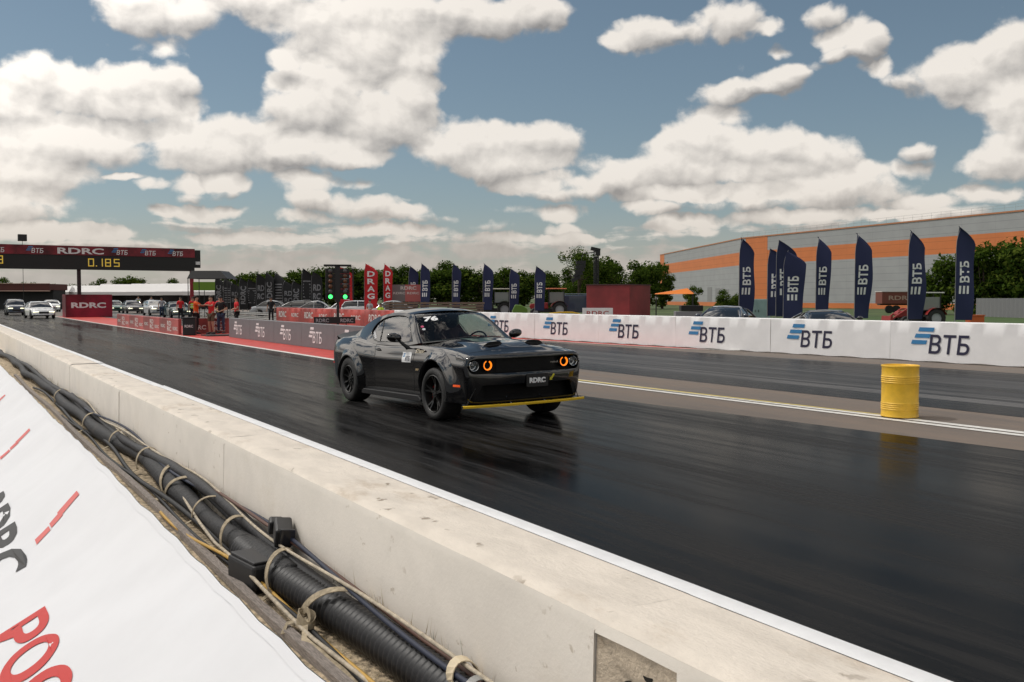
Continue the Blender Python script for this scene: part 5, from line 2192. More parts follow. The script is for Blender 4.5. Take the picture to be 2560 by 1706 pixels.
# ------------------------------------------------------------------ feather flags
def flag(name, loc, H, col, kind, label, group, wid=.95, rz=0.0, seed=0):
    rnd = random.Random(seed)
    t = thing(name, label, 'flag', loc, R(-31) + rz + R(rnd.uniform(-16, 16)), group)
    wid *= rnd.uniform(.78, .95)
    q = MB()
    pole = []
    for i in range(14):
        v = i / 13
        pole.append((.10 * max(0, v - .78) / .22 * 2.2 * (v - .78) / .22, 0, H * (v if v < .85 else .85 + (v - .85) * .9)))
    q.tube(pole, .02, 6, rf=lambda i: .026 - .0013 * i)
    q.build('pole', mat('flag_pole', (0.25, 0.25, 0.26), 0.4, 0.5), t, smooth=True)
    q = MB()
    nu, nv = 10, 26
    pts = []

    def P(u, v):
        z = H * (.14 + .84 * v)
        if v > .80:
            xr = wid * (1 - ((v - .80) / .20) ** 1.5 * .95)
        else:
            xr = wid * (.86 + .14 * v / .8)
        x0 = .10 * max(0, v - .78) / .22 * 1.2
        w = .11 * sin(3.2 * v * 2 + u * 3 + seed) * u + .04 * sin(9 * v + seed + 2 * u)
        return (x0 + (xr - x0) * u, w, z)
    for i in range(nu):
        for j in range(nv):
            pts.append(P(i / (nu - 1), j / (nv - 1)))
    q.grid(pts, nu, nv)
    sail = q.build('sail', col, t, smooth=True)

    def lay(q, s, u0, v0, du, dv, width, shear=0, rot=True, bold=.03):
        vs, fs, w = text_geo(s, shear, bold)
        out = []
        for a, b in vs:
            a, b = a / w, b
            if rot:     # reads upwards
                u, v = u0 + du * (1 - b), v0 + dv * a
            else:
                u, v = u0 + du * a, v0 + dv * b
            p = P(u, v)
            out.append((p[0], p[1] - .012, p[2]))
        q.add(out, fs)
    q = MB()
    mt = M_lwhite
    if kind == 'blue':
        lay(q, '\u0412\u0422\u0411', .20, .40, .52, .23, 0)
        for k in range(3):
            a = .20 + k * .2
            q.add([(P(u, v)[0], P(u, v)[1] - .012, P(u, v)[2]) for u, v in ((a - .02, .28), (a + .09, .28), (a + .09, .365), (a - .02, .365))], [(0, 1, 2, 3)])
    elif kind == 'red':
        for k, s_ in enumerate('DRAG'):
            lay(q, s_, .22, .72 - k * .155, .56, .115, 0, rot=False)
    else:
        if seed % 3 == 0:
            lay(q, 'RDRC', .15, .18, .6, .55, 0)
        elif seed % 3 == 1:
            for k in range(7):
                b_ = .22 + k * .075
                q.add([(P(u, v)[0], P(u, v)[1] - .012, P(u, v)[2]) for u, v in ((.12, b_), (.85, b_), (.85, b_ + .03), (.12, b_ + .03))], [(0, 1, 2, 3)])
        else:
            lay(q, 'RD', .15, .50, .7, .16, 0, rot=False)
            lay(q, 'RC', .15, .28, .7, .16, 0, rot=False)
        mt = mat('flag_grey_print', (0.20, 0.20, 0.21), 0.7)
    q.build('lettering', mt, t)
    q = MB()
    q.cyl((0, 0, 0), (0, 0, .05), .22, .2, 16)
    q.build('base', M_black, t, smooth=True, auto=40)
    return t


M_fblue = mat('navy_flag_cloth', (0.020, 0.026, 0.080), 0.85)
M_fred = mat('red_flag_cloth', (0.50, 0.012, 0.018), 0.8)
M_fblk = mat('black_flag_cloth', (0.012, 0.012, 0.013), 0.8)
gb = [(37.24, 37.33, 5.02, 1.0), (42.25, 40.14, 4.7, 1.25), (39.67, 37.02, 4.95, 1.25), (37.72, 34.66, 4.2, 1.25), (39.95, 34.52, 4.98, .95), (39.22, 31.46, 4.97, .98),
      (39.72, 28.82, 4.98, 1.0), (39.8, 26.43, 5.01, 1.05)]
for i, (x_, y_, h_, w_) in enumerate(gb):
    flag('feather_flag', (x_ - .45, y_ + .25, 0), h_, M_fblue, 'blue', '%s large navy feather flag in front of the warehouse, from the left' % ords[i],
         'large navy flags in front of the warehouse', w_, seed=i)
for i, (x_, y_, h_) in enumerate([(37.05, 78.34, 4.71), (37.09, 75.99, 4.88), (39.46, 74.56, 4.88), (41.77, 73.17, 4.88), (44.78, 73.67, 4.49), (44.57, 69.12, 4.57)]):
    flag('feather_flag', (x_ - .45, y_ + .25, 0), h_, M_fblue, 'blue', '%s small navy feather flag in front of the trees, from the left' % ords[i],
         'small navy flags in front of the trees', 1.0, seed=i + 20)
for i, (x_, y_, h_) in enumerate([(29.67, 75.77, 4.4), (30.71, 72.81, 4.62), (34.45, 77.58, 4.85)]):
    flag('feather_flag', (x_ - .6, y_ + .35, 0), h_, M_fred, 'red', '%s red feather flag with white letters right of the starting lights' % ords[i],
         'red flags beside the starting lights', (1.35, 1.4, 1.05)[i], seed=i + 40)
for i, (x_, y_, h_) in enumerate([(27.0, 106.59, 4.16), (26.49, 101.03, 3.83), (26.58, 98.61, 3.38), (26.81, 96.17, 3.86), (27.49, 95.75, 3.74), (27.7, 93.31, 4.29),
                                  (27.87, 90.87, 4.31), (28.59, 90.43, 4.23), (28.66, 88.01, 3.43), (29.39, 87.57, 3.43), (29.55, 85.19, 4.56), (29.64, 82.79, 4.24)]):
    flag('feather_flag', (x_ - .5, y_ + .3, 0), h_, M_fblk, 'black', '%s black feather flag in the dark row left of the starting lights' % ords[i],
         'black flags left of the starting lights', 1.15, seed=i + 60)

# ------------------------------------------------------------------ timing gantry
GY = 96.0
t = thing('timing_gantry', 'black timing scoreboard gantry with yellow digits spanning both lanes', 'gantry', (0, GY, 0))
M_scr = mat('scoreboard_black', (0.006, 0.006, 0.006), 0.5)
q = MB()
q.box((11.2, 0, 4.97), (21.2, .8, 1.30))
q.build('scoreboard', M_scr, t)
q = MB()
q.box((11.2, -.02, 6.04), (21.25, .9, .84))
q.build('top_banner', mat('dark_red_banner', (0.16, 0.012, 0.02), 0.6, var=.7, vscale=.5), t)
qb, qn = MB(), MB()
for x_ in (4.1, 7.2, 14.3, 16.8, 19.3):
    bank_logo(qb, qn, (x_, -.48, 5.74), (1, 0, 0), (0, 0, 1), .62)
qb.build('logo_bars', M_lblue, t)
qn.build('logo_lettering', M_lwhite, t)
qn = MB()
put_text(qn, 'RDRC', (9.75, -.48, 5.72), (1, 0, 0), (0, 0, 1), .56, width=3.9, bold=.03)
qn.build('banner_lettering', M_lwhite, t)
M_dig = mat('amber_led_digits', (0.5, 0.38, 0.06), 0.5, emit=0.42, ecol=(0.8, 0.55, 0.08))
q = MB()


def seg7(q, ch, x, z, w, h, y):
    S = {'0': 'abcdef', '1': 'bc', '3': 'abgcd', '5': 'afgcd', '6': 'afgcde', '8': 'abcdefg'}[ch]
    k = h * .12
    R_ = {'a': (0, h - k, w, h), 'g': (0, h / 2 - k / 2, w, h / 2 + k / 2), 'd': (0, 0, w, k), 'f': (0, h / 2, k, h), 'e': (0, 0, k, h / 2), 'b': (w - k, h / 2, w, h),
          'c': (w - k, 0, w, h / 2)}
    for c in S:
        a = R_[c]
        q.add([(x + a[0], y, z + a[1]), (x + a[2], y, z + a[1]), (x + a[2], y, z + a[3]), (x + a[0], y, z + a[3])], [(0, 1, 2, 3)])


for i, (ch, x_) in enumerate((('0', 12.3), ('1', 13.05), ('8', 13.75), ('5', 14.5))):
    seg7(q, ch, x_, 4.62, .5, .72, -.412)
q.add([(12.95, -.412, 4.62), (13.05, -.412, 4.62), (13.05, -.412, 4.72), (12.95, -.412, 4.72)], [(0, 1, 2, 3)])
for i, (ch, x_) in enumerate((('0', 2.6), ('3', 4.9))):
    seg7(q, ch, x_, 4.74, .5, .72, -.412)
q.build('digits', M_dig, t)
for x_, z1 in ((11.55, 4.32), (21.6, 6.4), (1.2, 6.4)):
    q = MB()
    for a in (-.13, .13):
        for b in (-.13, .13):
            q.box((x_ + a, b, z1 / 2), (.05, .05, z1))
    for k in range(int(z1 / .5)):
        q.tube([(x_ - .13, -.13, k * .5), (x_ + .13, -.13, k * .5 + .5)], .02, 4)
        q.tube([(x_ - .13, .13, k * .5 + .5), (x_ - .13, -.13, k * .5)], .02, 4)
    q.box((x_, 0, z1 / 2), (.18, .18, z1))
    q.build('post', mat('dark_truss', (0.03, 0.012, 0.015), 0.5) if x_ < 20 else mat('red_sleeve', (0.30, 0.02, 0.03), 0.6), t)
q = MB()
q.box((22.15, 0, 5.5), (.5, .5, 1.7))
q.build('end_truss', M_scr, t)
q = MB()
q.box((22.15, -.26, 5.1), (.42, .01, .3))
q.build('end_sign', M_lwhite, t)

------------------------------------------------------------

Exactly as written, please give again the lines from the beginning of the listing through the line containing "sail = q.build('sail', col, t, smooth=True)", inclusive, without any pictures.

### PROBLEM SOLUTION
Continue the Blender Python script for this scene: part 5, from line 2192. More parts follow. The script is for Blender 4.5. Take the picture to be 2560 by 1706 pixels.
# ------------------------------------------------------------------ feather flags
def flag(name, loc, H, col, kind, label, group, wid=.95, rz=0.0, seed=0):
    rnd = random.Random(seed)
    t = thing(name, label, 'flag', loc, R(-31) + rz + R(rnd.uniform(-16, 16)), group)
    wid *= rnd.uniform(.78, .95)
    q = MB()
    pole = []
    for i in range(14):
        v = i / 13
        pole.append((.10 * max(0, v - .78) / .22 * 2.2 * (v - .78) / .22, 0, H * (v if v < .85 else .85 + (v - .85) * .9)))
    q.tube(pole, .02, 6, rf=lambda i: .026 - .0013 * i)
    q.build('pole', mat('flag_pole', (0.25, 0.25, 0.26), 0.4, 0.5), t, smooth=True)
    q = MB()
    nu, nv = 10, 26
    pts = []

    def P(u, v):
        z = H * (.14 + .84 * v)
        if v > .80:
            xr = wid * (1 - ((v - .80) / .20) ** 1.5 * .95)
        else:
            xr = wid * (.86 + .14 * v / .8)
        x0 = .10 * max(0, v - .78) / .22 * 1.2
        w = .11 * sin(3.2 * v * 2 + u * 3 + seed) * u + .04 * sin(9 * v + seed + 2 * u)
        return (x0 + (xr - x0) * u, w, z)
    for i in range(nu):
        for j in range(nv):
            pts.append(P(i / (nu - 1), j / (nv - 1)))
    q.grid(pts, nu, nv)
    sail = q.build('sail', col, t, smooth=True)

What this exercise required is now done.